A hydrodynamical simulation was also set up to try to investigate with increased detail these extreme events owing to the high resolution (∼125 m) employed. While the model is able to capture the overall dynamics of the GoT, it exhibits lower skill during the strong southerly wind phase, recorded between the end of October and the beginning of November, that lead to the coastal damage. A likely explanation for this disagreement has been found in the lack of coupling with wave motion in the simulation, which lacks a wave model. These effects, if neglected, can lead to considerable discrepancies with respect to the measured velocity field, during intense wind events.

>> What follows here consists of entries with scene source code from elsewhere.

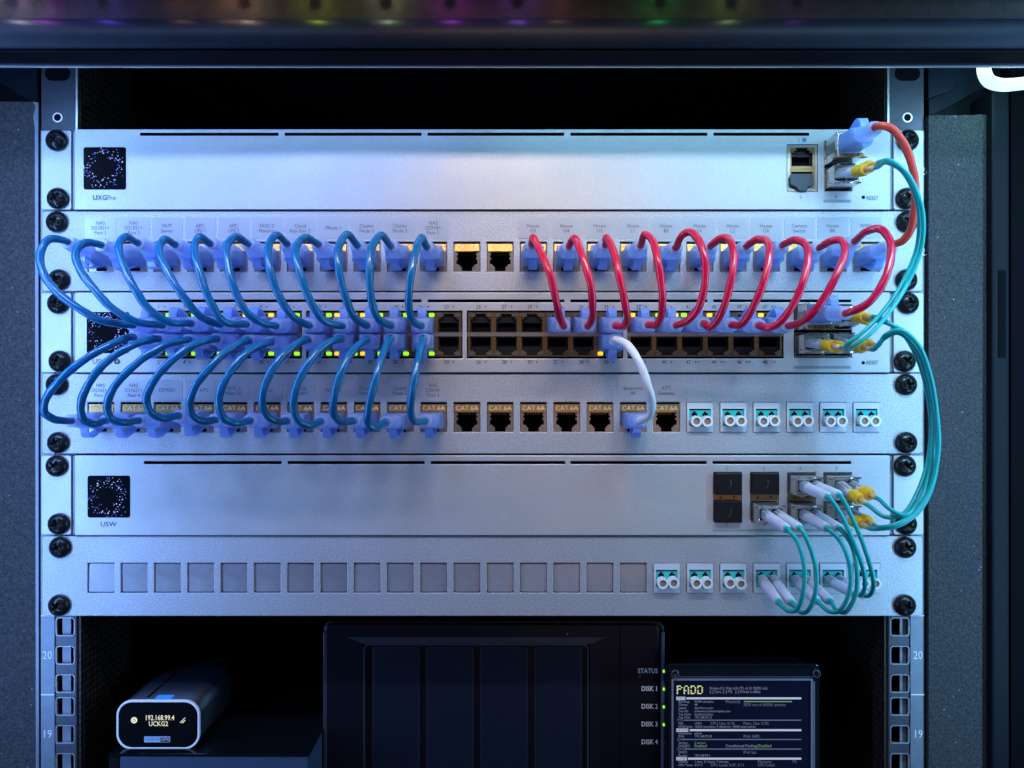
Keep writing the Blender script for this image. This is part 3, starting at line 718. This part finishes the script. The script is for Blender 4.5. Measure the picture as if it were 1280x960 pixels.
def copper_module(px, py, label):
    x, z = X(px), Z(py); t = thing('copper_module', label, 'transceiver', (x, -2, z-7), 'copper socket modules')
    m = MB(); m.plate(x-7.1, x+7.1, z-6.4, z+7.0, -17, 8, [(x-5.9, x+5.9, z-3.2, z+5.4), (x-3, x+3, z+5.4, z+6.4)], 0, 1)
    obj('module_body', m, ['steel', 'cavity'], t, .3)
    b = MB()
    for k, sx in enumerate((-5, -1.6, 1.8, 5)): b.box(x+sx-1.3, x+sx+1.2, -18.2, -16.9, z-6.8, z-4.6, 0)
    b.tube([(x-7.2, -12, z-5.6), (x-7.2, -19, z-7.0), (x+7.2, -19, z-7.0), (x+7.2, -12, z-5.6)], .5, 6)
    obj('bail_latch', b, 'brass', t)
    for zz in (0, 1): obj('grip_tab', MB().box(x-7.4+zz*14.2, x-6.8+zz*14.2, -15, -4, z-2, z+3), 'jackmetal', t)
    return Vector((x, -17, z+1.0))
c_gw = copper_module(1046.5, 193, 'steel copper socket module in the gateway holding the orange cable')
c_sw = copper_module(1010, 398.5, 'steel copper socket module in the 48 port switch holding a red cable')
fm = {}
fm['gw'] = fiber_module(1046.5, 225.5, 'steel fiber module in the gateway below the copper module', -1.5, 10, flip=-1)
fm['swa'] = fiber_module(1010, 431, 'steel fiber module in the 48 port switch, lower cage nearer the sockets', -1.5, 11, flip=-1)
fm['swb'] = fiber_module(1045.5, 397.5, 'steel fiber module in the 48 port switch, upper cage beside copper module', -1.5, 11)
fm['swc'] = fiber_module(1045.5, 431, 'steel fiber module in the 48 port switch, lower cage farther right', -1.5, 11, flip=-1)
fm['a1b'] = fiber_module(954.5, 638.5, 'steel fiber module under the lone black cover', -1.5, 11)
fm['a2a'] = fiber_module(1000.5, 604, 'steel fiber module in the upper cage of the third column', -1.5, 11)
fm['a2b'] = fiber_module(1000.5, 638.5, 'steel fiber module in the lower cage of the third column', -1.5, 11)
fm['a3a'] = fiber_module(1045.5, 604, 'steel fiber module in the upper cage of the last column', -1.5, 11)
fm['a3b'] = fiber_module(1045.5, 638.5, 'steel fiber module in the lower cage of the last column', -1.5, 11)

# ---------------------------------------------------------------- copper patch cables
def cable(name, label, cat, group, m, a, b, pts, r=1.92, bulge=17., base=30.):
    """a, b = (port centre in mm, flip latch up); pts = route in photo pixels, first and last near the boot ends"""
    ca, fa = a; cb, fb = b
    t = thing(name, label, cat, ca, group)
    ea, da = add_plug(t, ca, P(*pts[0], ca.y-27), fa); eb, db = add_plug(t, cb, P(*pts[-1], cb.y-27), fb)
    n = len(pts); route = [ea-da*2.5, ea+da*3.0]
    ya, yb = ea.y-3, eb.y-3
    L = [0.]
    for p_, q_ in zip(pts, pts[1:]): L.append(L[-1]+math.hypot(q_[0]-p_[0], q_[1]-p_[1]))
    for i in range(1, n-1):
        u = L[i]/L[-1]; y = ya+(yb-ya)*u-bulge*math.sin(math.pi*u)**.8
        route.append(P(pts[i][0], pts[i][1], y))
    route += [eb+db*3.0, eb-db*2.5]
    obj('cord', MB().tube(spline(route, 12), r, 16, ripple=.045), m, t)
    return t
JZ1, JZ3 = Z(323), Z(525.5)
up = [[(83, 302), (62, 299), (51, 315), (53, 338), (68, 362), (95, 383), (125, 400), (165, 406)],
      [(125, 306), (105, 304), (95, 315), (99, 335), (115, 358), (140, 385), (170, 402), (202, 406)],
      [(171, 303), (157, 296), (149, 305), (152, 325), (165, 355), (185, 385), (210, 402), (238, 404)],
      [(218, 305), (206, 299), (199, 309), (207, 335), (225, 365), (250, 395), (274, 405)],
      [(262, 304), (250, 296), (243, 308), (248, 335), (262, 375), (280, 402), (307, 405)],
      [(309, 304), (294, 296), (284, 306), (285, 328), (293, 362), (310, 392), (329, 404), (344, 407)],
      [(358, 304), (346, 294), (336, 306), (338, 340), (353, 378), (370, 399), (386, 406)],
      [(397, 305), (382, 297), (370, 309), (376, 345), (389, 378), (406, 402), (427, 407)],
      [(446, 306), (434, 293), (423, 310), (424, 340), (433, 375), (445, 399), (458, 406)],
      [(488, 307), (476, 294), (464, 312), (462, 345), (465, 378), (474, 400), (488, 406)],
      [(533, 308), (527, 297), (519, 316), (513, 350), (511, 383), (516, 401), (526, 407)]]
lo = [[(166, 422), (140, 430), (105, 450), (75, 475), (57, 500), (56, 516), (68, 524), (88, 526)],
      [(197, 424), (165, 432), (130, 455), (108, 485), (101, 508), (105, 525), (118, 530), (132, 526)],
      [(235, 425), (205, 432), (170, 455), (142, 485), (134, 509), (140, 524), (155, 528), (172, 526)],
      [(270, 424), (240, 432), (210, 455), (190, 480), (183, 500), (190, 517), (205, 523), (222, 520)],
      [(310, 426), (285, 438), (262, 460), (243, 485), (237, 508), (244, 523), (256, 527), (268, 525)],
      [(338, 428), (310, 440), (290, 462), (277, 485), (274, 508), (281, 524), (296, 529), (312, 526)],
      [(384, 425), (365, 434), (345, 455), (330, 485), (328, 506), (335, 521), (347, 527), (358, 526)],
      [(425, 424), (405, 432), (385, 455), (370, 485), (367, 510), (374, 527), (387, 532), (400, 527)],
      [(458, 425), (440, 440), (425, 470), (417, 500), (417, 517), (425, 527), (441, 526)],
      [(488, 424), (478, 445), (468, 480), (460, 514), (460, 529), (467, 535), (482, 528)],
      [(529, 424), (524, 445), (517, 480), (513, 510), (517, 526), (531, 526)]]
for i in range(11):
    w = 'leftmost blue patch cable' if i == 0 else ORD[i]+' blue patch cable from the left' if i < 10 else 'rightmost blue patch cable'
    cable('patch_cable', w+', arching between upper panel and switch top row', 'cable', 'blue cables from the upper panel', 'bluecord',
          (Vector((X(JX[i]), 0, JZ1)), False), (Vector((X(PXC[i]), -1.2, GZ[0])), True), up[i])
for i in range(11):
    w = 'leftmost blue patch cable' if i == 0 else ORD[i]+' blue patch cable from the left' if i < 10 else 'rightmost blue patch cable'
    cable('patch_cable', w+', dropping from switch bottom row to lower panel', 'cable', 'blue cables to the lower panel', 'bluecord',
          (Vector((X(PXC[i]), -1.2, GZ[1])), False), (Vector((X(JX[i]), 0, JZ3)), False), lo[i])
red = [[(665, 305), (666, 297), (676, 316), (688, 345), (695, 375), (700, 398), (704, 407)],
       [(712, 307), (718, 298), (727, 318), (738, 355), (741, 385), (740, 399), (735, 407)],
       [(757, 305), (758, 297), (766, 312), (774, 345), (782, 383), (784, 400), (779, 408), (770, 407)],
       [(801, 306), (806, 293), (815, 300), (823, 330), (828, 370), (826, 396), (820, 406), (811, 406)],
       [(845, 309), (852, 295), (862, 290), (873, 300), (881, 325), (881, 355), (873, 385), (859, 401), (846, 406)],
       [(889, 307), (901, 298), (910, 298), (917, 315), (915, 345), (906, 380), (895, 403), (887, 409), (880, 405)],
       [(934, 307), (948, 299), (959, 302), (961, 325), (952, 360), (938, 390), (926, 406), (915, 406)],
       [(979, 306), (995, 300), (1007, 306), (1010, 325), (1003, 355), (989, 385), (971, 406), (958, 410), (949, 407)],
       [(1025, 309), (1040, 301), (1052, 301), (1056, 315), (1045, 345), (1025, 380), (1005, 401), (986, 407)],
       [(1069, 301), (1082, 290), (1099, 286), (1112, 300), (1113, 325), (1103, 355), (1085, 379), (1058, 391)]]
for i in range(10):
    w = 'leftmost red patch cable' if i == 0 else ORD[i]+' red patch cable from the left' if i < 9 else 'rightmost red patch cable, plugged into the steel module'
    end = (Vector((X(PXC[15+i]), -1.2, GZ[0])), True) if i < 9 else (c_sw, True)
    cable('patch_cable', w+(', arching between upper panel and switch' if i < 9 else ' of the switch'), 'cable', 'red cables from the upper panel', 'redcord',
          (Vector((X(JX[13+i]), 0, JZ1)), False), end, red[i], r=1.9)
cable('patch_cable', 'orange red patch cable running down beside the right screws', 'cable', None, 'orangecord', (c_gw, True), (Vector((X(JX[23]), 0, JZ1)), False),
      [(1095, 159), (1113, 160), (1128, 177), (1140, 207), (1144, 237), (1143, 265), (1138, 288), (1128, 301), (1114, 307)], r=1.9, bulge=8)
cable('patch_cable', 'single white patch cable dropping to the jack marked Basement', 'cable', None, 'whitecord', (Vector((X(PXC[17]), -1.2, GZ[1])), False), (Vector((X(JX[16]), 0, JZ3)), False),
      [(770, 425), (785, 432), (800, 455), (810, 482), (815, 505), (812, 519), (800, 526)], r=2.0, bulge=15)

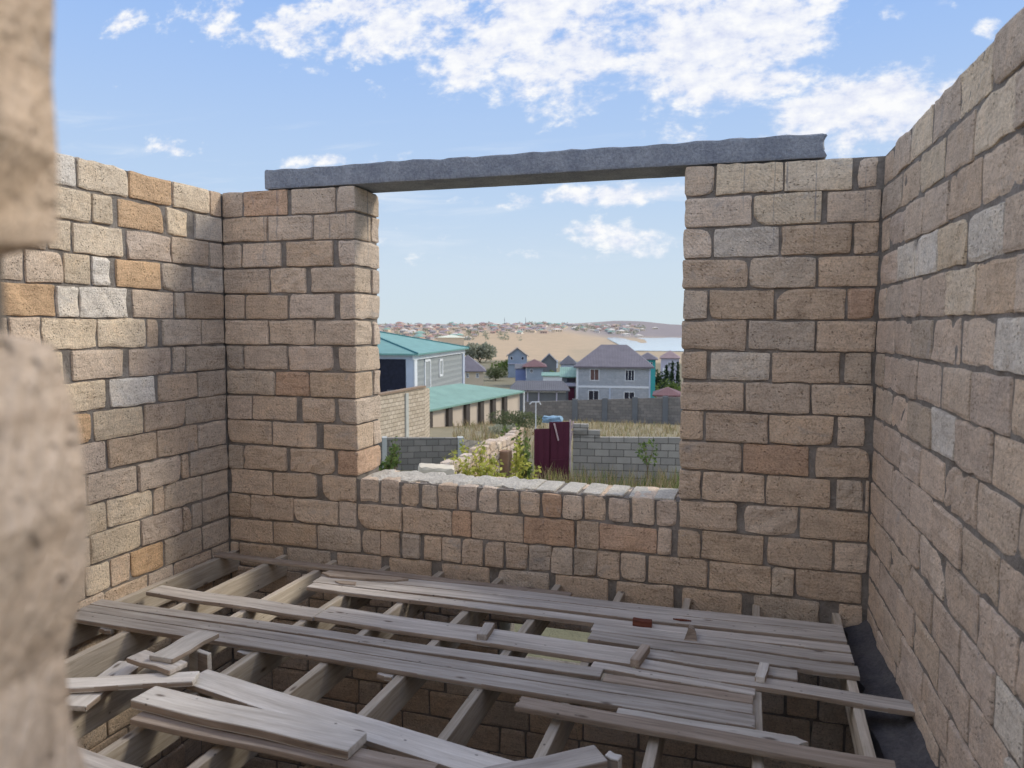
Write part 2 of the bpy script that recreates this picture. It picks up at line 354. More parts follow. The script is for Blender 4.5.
# --- back wall with the window opening
WB = Wall((0, 0), (1, 0), (0, -1))
uB1 = zoom_u(WB, 5.12, 210, -.5, 5.2); uB2 = zoom_u(WB, 5.12, 340, -.5, 5.2); uB3 = zoom_u(WB, 5.12, 520, -.5, 5.2); uB4 = zoom_u(WB, 4.452, 670, -.5, 5.2)
XO0, XO1 = 1.168, 3.575            # opening between these
PL = [([50, 165, (393, 415), 645], 'ttrdd'), ([75, 293, 525], 'ttdd'), ([65, 163, (360, 390), (627, 655)], 'gddtd'), ([78, 303, (492, 518)], 'gddd'),
      ([70, 175, 400, (634, 665)], 'gttdd'), ([85, 300, 532], 'gddd'), ([75, 168, 398, (630, 658)], 'ggdpd'), ([(88, 105), 330, 510], 'ggrt'), ([70, 215, (437, 470), (638, 655)], 'gpttd'),
      ([95, 318, (542, 582)], 'gttt'), ([85, 172, (390, 408), (634, 655)], 'ggttr'), ([(90, 100), 320, (547, 575)], 'gttt')]
for k, (js, codes) in enumerate(PL):
    js = [j for j in js if (j[0] if isinstance(j, tuple) else j) > 95] if k not in (0,) else js[1:]
    header = k % 2 == 0
    us = row(WB, js[:-1], k, codes[1:], .385, u_of=uB1, start=0.0 if k != 11 else 0.02, end=uB1(js[-1][0] if isinstance(js[-1], tuple) else js[-1]-3, k))
    a = uB1(js[-1][1] if isinstance(js[-1], tuple) else js[-1]+3, k)
    z1, z0 = cz(k)-.006, cz(k+1)+.006; e = XO0+NR.uniform(-.004, .006); e = e if k < 11 else XO0-.02
    if header: WB.block(a, e, z0, z1, -.40, .003, codes[-1])
    else:
        s_ = NR.uniform(-.265, -.25); WB.block(a, e, z0, z1, s_, .003, codes[-1]); WB.block(a, e+NR.uniform(-.006, .004), z0, z1, -.40, s_-NR.uniform(.02, .035), 'p')
# sill courses 11..14
def both(k, items, codes, start, end, thick=.40, zt=None):
    L = []
    for which, j in items:
        f = {1: uB1, 2: uB2, 3: uB3, 4: uB4}[which]
        a, b = j if isinstance(j, tuple) else (j-1.5*(1 if which != 4 else .9), j+1.5)
        L.append((f(a, k), f(b, k)))
    L.sort(); edges = [start]+[e for ab in L for e in ab]+[end]
    for i in range(len(edges)//2):
        z1 = cz(k)-.006+(NR.uniform(-.022, .004) if zt else 0)
        WB.block(edges[2*i], edges[2*i+1], cz(k+1)+.006+NR.uniform(-.003, .003), z1, -thick, NR.uniform(-.006, .007), codes[i % len(codes)], r=NR.uniform(.014, .024) if zt else None)
both(11, [(2, (196, 206)), (2, (300, 308)), (2, (404, 414)), (2, 500), (2, (597, 603)), (2, (698, 706)), (2, (803, 810)), (2, (914, 922)), (3, (104, 113)), (3, 214), (3, (320, 328)), (3, (440, 449)), (3, (563, 572)), (3, (686, 696))],
     'ddtgtpdttrdtpdp', XO0+.012, XO1-.008, zt=True)
for a_, b_ in [(2.56, 2.72), (2.735, 2.885), (2.90, 3.05), (3.065, 3.21), (3.225, 3.385), (3.40, 3.555)]:
    p_, f_ = rough_box((b_-a_-.02, .016, .34), .005, .002, 5, 3, 6); WB.put(p_+[(a_+b_)/2, cz(11)-.012, -.195], f_, 2, (.5, .5, .5))
both(12, [(1, 95), (1, 208), (1, 428), (1, 655), (2, (80, 88)), (2, 318), (2, 573), (2, 670), (2, 938), (3, (276, 288)), (3, 403), (3, (698, 704)), (3, (778, 806)), (4, 138), (4, (416, 434)), (4, (722, 732))],
     'gttddttrtrtrptttd', 0.0, WID-.004)
both(13, [(1, 100), (1, 320), (1, 545), (2, 106), (2, 205), (2, (304, 318)), (2, (408, 428)), (2, 518), (2, 620), (2, (729, 739)), (2, (836, 848)), (2, (960, 972)), (3, 43), (3, 160), (3, (266, 276)), (3, 393), (3, 511), (3, (640, 656)), (3, (957, 966)), (4, 450), (4, (552, 562))],
     'gttgdtgtdtttdgggtdtt', 0.0, WID-.03)
both(14, [(1, (145, 152)), (1, (370, 392)), (1, (612, 650)), (2, (207, 250)), (2, (467, 525)), (2, (762, 806)), (3, (150, 180)), (3, (450, 494)), (3, (785, 830)), (4, (322, 372)), (4, (668, 752))], 'ttgt', 0.0, WID-.02)
PR = [([90+112, 508, (815, 838), (925, 956)], 'dlldd'), ([368, (675, 700)], 'dld'), ([188, 490, 813], 'dbtt'), ([350, 655], 'tgt'), ([170, 468, 785, (913, 930)], 'gttrt'),
      ([345, 648], 'tgt'), ([(163, 178), 450, (757, 778), (900, 915)], 'tbtgt'), ([333, 628], 'tdd'), ([153, 438, (728, 748), (867, 893)], 'tttdt'), ([322, (618, 648)], 'trt'),
      ([140, 425, (715, 742), (860, 872)], 'tttgt'), ([(298, 330), 573], 'tdt')]
for k, (js, codes) in enumerate(PR):
    st = XO1+NR.uniform(-.006, .006) if k < 11 else XO1+.004
    row(WB, js, k, codes, .39, u_of=uB4, start=st, end=WID-.006)
# below the floor, with the ground-storey opening
for k in range(15, 30):
    if 16 <= k <= 17: fill(WB, 0, 2.3, k, 'dtg', .2, coarse=True); fill(WB, 3.35, WID, k, 'dtg', .2, coarse=True)
    else: fill(WB, 0, WID, k, 'dtg', .2, coarse=True)
z_s = cz(11)-.02
WB.core(.0, XO0-.016, z_s, TOPZ-.012, -.38, -.016); WB.core(XO1+.014, WID+.3, z_s, TOPZ-.008, -.38, -.016)
WB.core(-.3, WID+.3, cz(14.9), z_s, -.385, -.016)
WB.core(-.3, WID+.3, cz(16), cz(15)+.02, -.38, -.012); WB.core(-.3, 2.31, -3.15, cz(16), -.38, -.012); WB.core(3.34, WID+.3, -3.15, cz(16), -.38, -.012); WB.core(2.31, 3.34, -3.15, cz(18), -.38, -.012)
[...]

This shortcoming did not allow for the simulation to fully replicate the extent of the event, highlighting the importance of coupled models to properly describe coastal dynamics; in this sense, work is underway to develop a wave dynamics model in the northern Adriatic Sea in the framework of iNEST (Interconnected Nord-Est Innovation Ecosystem) PNRR (National Recovery and Resilience Plan) project (https://www.consorzioinest.it/#inest, last access: 11 March 2025).

Overall, this study provides valuable insights into the relative influence of wind and river discharge on surface currents in the GoT and contributes to a more comprehensive understanding of coastal dynamics that can inform coastal management and improve predictive modelling tools for these vulnerable regions.